"Fire!" or "That Darn Cat"
It was actually a dark and stormy night, believe it or not, but not sinister at all. I went to bed gratefully due to having not slept well the night before and had every intention of sleeping the whole night through. At about 4:20a my dreams were interrupted by a loud beeping. Upon awakening I discovered that the beeping was coming seemingly from everywhere at once. I stumbled bleary eyed around the apartment wondering if I was just going nuts or if in fact the fire alarms were really going off. My roommate's appearance outside his bedroom door was confirmation that the fire alarms were real.
I dressed quickly, and glanced at the rain pouring in sheets down the window, then gathered wallet and passport and marched down the stairs. With each step I was more and more aware that the sound of the alarms was fading. You couldn't hear them at all on the ground floor, and a glance at the master alarm panel showed "All systems ok - no alarms". After a momentary hesitation I walked back up the stairs, roommate in tow, and started looking for smoke, or fire, or anything at all. Risky, yes, but necessary I think.

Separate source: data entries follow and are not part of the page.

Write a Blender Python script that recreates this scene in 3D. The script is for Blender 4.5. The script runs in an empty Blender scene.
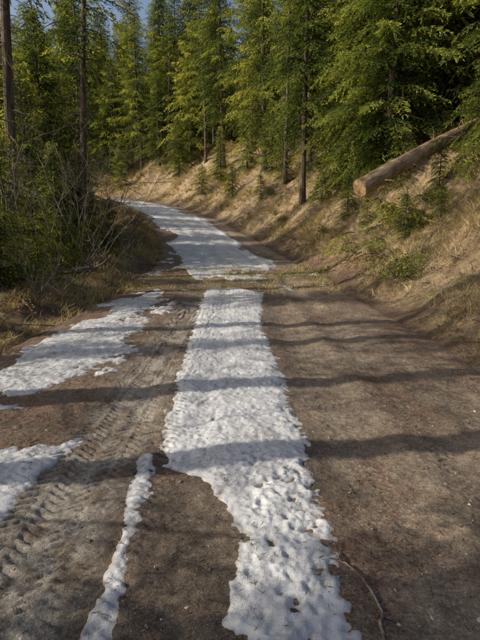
import bpy, math, numpy as np, time
from mathutils import Vector, Matrix
T0=time.time()
R=np.random.default_rng(7)
scene=bpy.context.scene
# ---------------------------------------------------------------- noise
_tabs={}
def vnoise(x,y,seed=0):
    if seed not in _tabs: _tabs[seed]=np.random.default_rng(1000+seed).random((256,256))*2-1
    t=_tabs[seed]
    xi=np.floor(x).astype(int); yi=np.floor(y).astype(int)
    fx=x-xi; fy=y-yi
    fx=fx*fx*(3-2*fx); fy=fy*fy*(3-2*fy)
    a=t[xi&255,yi&255]; b=t[(xi+1)&255,yi&255]; c=t[xi&255,(yi+1)&255]; d=t[(xi+1)&255,(yi+1)&255]
    return (a*(1-fx)+b*fx)*(1-fy)+(c*(1-fx)+d*fx)*fy
def fbm(x,y,seed=0,o=4):
    s=0;a=.5;f=1.
    for i in range(o):
        s=s+a*vnoise(x*f+13.7*i,y*f-7.3*i,seed+i); a*=.5; f*=2.03
    return s
def sstep(a,b,x):
    t=np.clip((x-a)/(b-a),0,1); return t*t*(3-2*t)
# ---------------------------------------------------------------- centreline
CP=np.array([(-.2,-60,0),(-.2,13,0),(-.45,20,.35),(-2,28,1.3),(-4.5,36,2.6),(-8.6,45,4.0),(-13.5,52,5.0),(-20,56.5,5.6),(-30,59,6.2),(-60,60,8),(-130,55,10)],float)
seg=np.r_[0,np.cumsum(np.linalg.norm(np.diff(CP[:,:2],axis=0),axis=1))]
ss=np.arange(0,seg[-1],.25)
C=np.stack([np.interp(ss,seg,CP[:,i]) for i in range(3)],1)
k=np.hanning(23); k/=k.sum()
Cp=np.pad(C,((11,11),(0,0)),mode='edge'); Cp[:11]=C[0]; 
C2=np.stack([np.convolve(Cp[:,i],k,'valid') for i in range(3)],1)
C2[:40]=C[:40]; C=C2
S=np.r_[0,np.cumsum(np.linalg.norm(np.diff(C[:,:2],axis=0),axis=1))]-60.0
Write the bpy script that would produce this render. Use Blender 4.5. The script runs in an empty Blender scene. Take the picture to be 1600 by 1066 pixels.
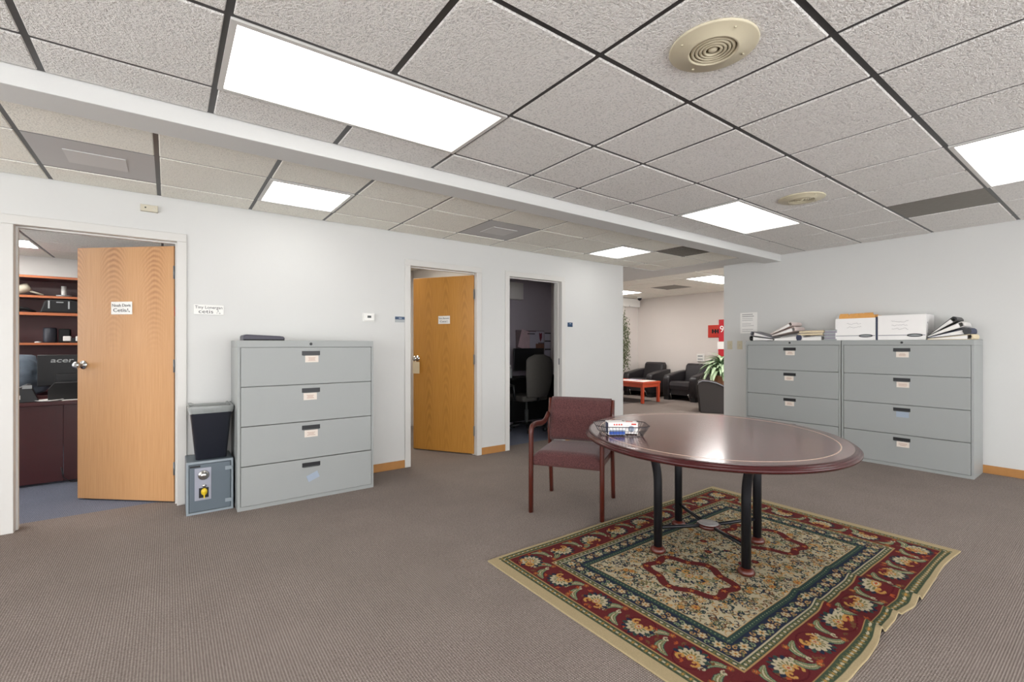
import bpy, bmesh, math, random
import numpy as np
from mathutils import Vector, Matrix
random.seed(7)
PI = math.pi
S = bpy.context.scene
C = S.collection

# ---------------------------------------------------------------- camera, world, exposure
cam_d = bpy.data.cameras.new('camera'); cam = bpy.data.objects.new('camera', cam_d); C.objects.link(cam)
YAW = 0.9349
cam.location = (0, 0, 1.2371)
cam.rotation_euler = (PI/2, 0, YAW - PI/2)
cam_d.sensor_width = 36; cam_d.lens = 728.24/1600*36
cam_d.shift_y = (538.53-533)/1600
cam_d.clip_start = 0.05; cam_d.clip_end = 100
S.camera = cam
S.view_settings.view_transform = 'Standard'; S.view_settings.look = 'None'
S.view_settings.exposure = 0.0; S.view_settings.gamma = 1; S.view_settings.use_curve_mapping = False
w = bpy.data.worlds.new('world'); S.world = w; w.use_nodes = True
w.node_tree.nodes['Background'].inputs[0].default_value = (0.965, 0.975, 1.0, 1)
w.node_tree.nodes['Background'].inputs[1].default_value = 6.3
LIGHT = 4.1            # radiance of the fluorescent troffer lenses
CR, CL, CG = 2.388, 2.356, 2.42      # ceiling heights: right bay, left bay, lounge

# ---------------------------------------------------------------- materials
def lin(c):
    if isinstance(c, str):
        c = tuple(int(c[i:i+2], 16)/255 for i in (0, 2, 4))
    return tuple(x/12.92 if x <= .04045 else ((x+.055)/1.055)**2.4 for x in c)
class NT:
    def __init__(s, name):
        s.m = bpy.data.materials.new(name); s.m.use_nodes = True
        s.t = s.m.node_tree; s.n = s.t.nodes; s.b = s.n['Principled BSDF']
    def node(s, typ, **kw):
        n = s.n.new(typ)
        for k, v in kw.items():
            if k.startswith('i_'): n.inputs[int(k[2:])].default_value = v
            else: setattr(n, k, v)
        return n
    def link(s, a, b): s.t.links.new(a, b)
    def math(s, op, a, b=None, c=None, clamp=False):
        n = s.n.new('ShaderNodeMath'); n.operation = op; n.use_clamp = clamp
        for i, v in enumerate((a, b, c)):
            if v is None: continue
            if isinstance(v, (int, float)): n.inputs[i].default_value = v
            else: s.link(v, n.inputs[i])
        return n.outputs[0]
    def pos(s, obj=False, scale=(1, 1, 1), rot=(0, 0, 0)):
        src = s.n.new('ShaderNodeTexCoord').outputs['Object'] if obj else s.n.new('ShaderNodeNewGeometry').outputs['Position']
        m = s.n.new('ShaderNodeMapping'); m.inputs['Scale'].default_value = scale; m.inputs['Rotation'].default_value = rot
        s.link(src, m.inputs[0]); return m.outputs[0]
    def noise(s, vec, scale, detail=2, rough=.5):
        n = s.n.new('ShaderNodeTexNoise'); n.inputs['Scale'].default_value = scale
        n.inputs['Detail'].default_value = detail; n.inputs['Roughness'].default_value = rough
        s.link(vec, n.inputs['Vector']); return n.outputs['Fac']
    def mix(s, fac, a, b, mode='MIX'):
        n = s.n.new('ShaderNodeMix'); n.data_type = 'RGBA'; n.blend_type = mode
        if isinstance(fac, (int, float)): n.inputs[0].default_value = fac
        else: s.link(fac, n.inputs[0])
        for i, v in ((6, a), (7, b)):
            if isinstance(v, tuple): n.inputs[i].default_value = (*v[:3], 1)
            else: s.link(v, n.inputs[i])
        return n.outputs[2]
    def ramp(s, fac, stops):
        n = s.n.new('ShaderNodeValToRGB'); e = n.color_ramp.elements
        while len(e) < len(stops): e.new(.5)
        for i, (p, c) in enumerate(stops):
            e[i].position = p; e[i].color = (*(c if isinstance(c, tuple) else (c, c, c)), 1)
        s.link(fac, n.inputs[0]); return n.outputs[0]
    def bump(s, h, strength, dist=.002):
        n = s.n.new('ShaderNodeBump'); n.inputs['Strength'].default_value = strength; n.inputs['Distance'].default_value = dist
        s.link(h, n.inputs['Height']); s.link(n.outputs[0], s.b.inputs['Normal'])
    def base(s, c):
        if isinstance(c, tuple): s.b.inputs['Base Color'].default_value = (*c[:3], 1)
        else: s.link(c, s.b.inputs['Base Color'])
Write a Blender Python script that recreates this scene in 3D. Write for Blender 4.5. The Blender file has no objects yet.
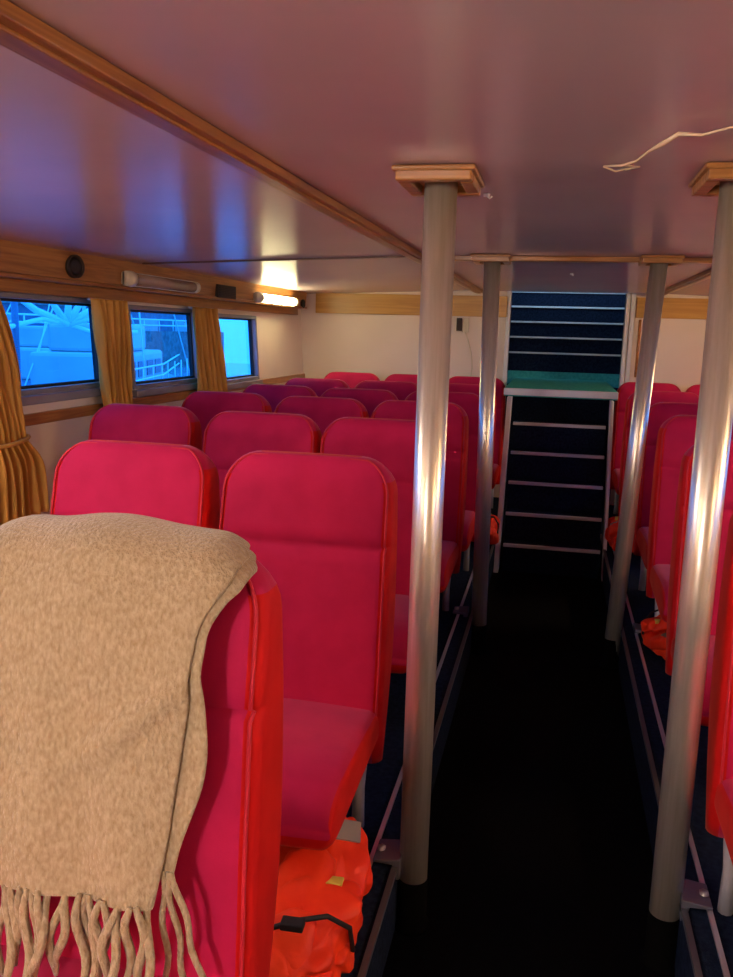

We started deactivating the alarms (which, it turns out, were all linked together), until one last one remained. Pulling it off the ceiling we found the back of it wet. There was a leak. From the roof. It had started our alarms going off, scaring the bejeezus out of us. An inspection of the roof showed a puddle about an inch deep, smack dab in the center of the roof, around a large, poorly designed drain. It was right above our smoke detector.
Now I should point out the the area of the roof that was under water is also the second litter box for our neighbor's cat from the building next door. The cursed thing pads over and relieves itself, then tries to cover it's deed and ends up scraping away just a little bit of the weather proofing material of our roof. Hence, the large bare patch that happened to be underwater. It took an hour of bailing out in the rain and sweeping to the drain to reduce the size of the puddle and we still had a minor leak. I suppose I should be happy, after all, there was no fire. Glee.
Comments
If you can manage to catch it, I find that tying a piece of buttered toast face-up to a cat's back will take care of it every time.
Posted by: Iain Hamp | March 11, 2009 3:03 PM
If I catch it, I find that rolling it in it's own excrement and then taping it to the neighbors' front door will take care of it.